Let us conclude with one last observation. Just as the Mishkan emphasized Kavod, but also embodied Hokhmah, so the Mikdash of Solomon, while emphasizing the primacy of Hokhmah, did not forget the element of Kavod. Had there been no divine Kavod in the Mikdash, it could never have attained the holiness and sanctity accorded to it in Jewish life. 

Indeed, Solomon later came to realize the need for Kavod above all else. The Rabbis tell us, in a beautiful Aggadah, that after Solomon built the Temple he sought to enter it, but he found the doors barred to him. Standing outside the Temple, Solomon addressed the Temple gates in the words of his father David: שאו שערים ראשיכם והנשאו פתחי עולם, “lift up your heads, ye gates, and open for me, ye doors to eternity.” Solomon realized that Hokhmah was not enough; man needs Kavod too. Hokhmah can sometimes be exclusive, and bar other humans from its tight, closed circle. Only Kavod can break out of its narrow confines to cover the whole universe like a giant, benevolent cloud of glory. Hokhmah can sometimes lead a man to imagine that wisdom is self-begotten. A man may think that his Hokhmah is his own. But no man can be deluded into thinking that Kavod comes from himself; all Kavod, all true dignity and worth, derives from God.

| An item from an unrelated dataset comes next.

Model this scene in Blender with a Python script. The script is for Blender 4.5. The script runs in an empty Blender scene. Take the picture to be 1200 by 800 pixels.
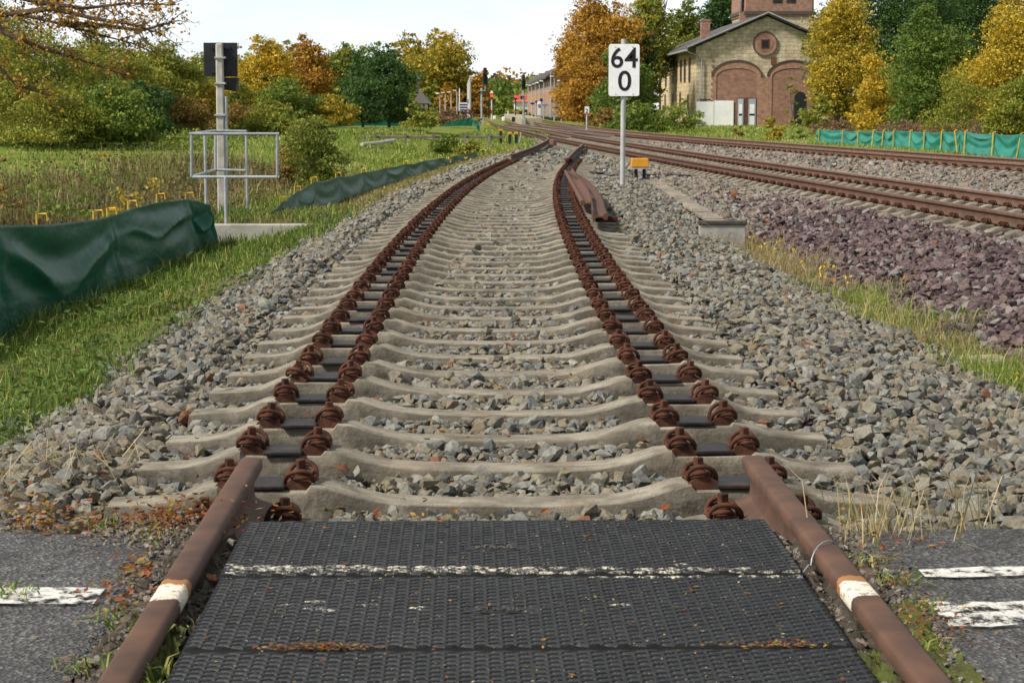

Thus did Solomon ask the Temple gates to open, for Hokhmah is not enough: instead, he pleads with them, open up, ויבא מלך הכבוד, and let the kind of Kavod come in. And מי הוא זה מלך הכבוד who is the “king of Kavod?” – is it King Solomon, that royal personage, the wisest of all human beings?

No, it is not. For there is only one “king of Kavod.” ה צב-אות הוא מלך הכבוד, “The Lord of Hosts, He is the king of Kavod.”

May we Jews, who have always aspired to the gift of Hokhmah, continue to cherish wisdom but aspire to the greater virtue of Kavod, and may we teach this new scale of values to an unredeemed world.

May we grow from wisdom to dignity; from the understanding of Solomon to the glory of Moses; from the world of the Mikdash to the world of Mishkan.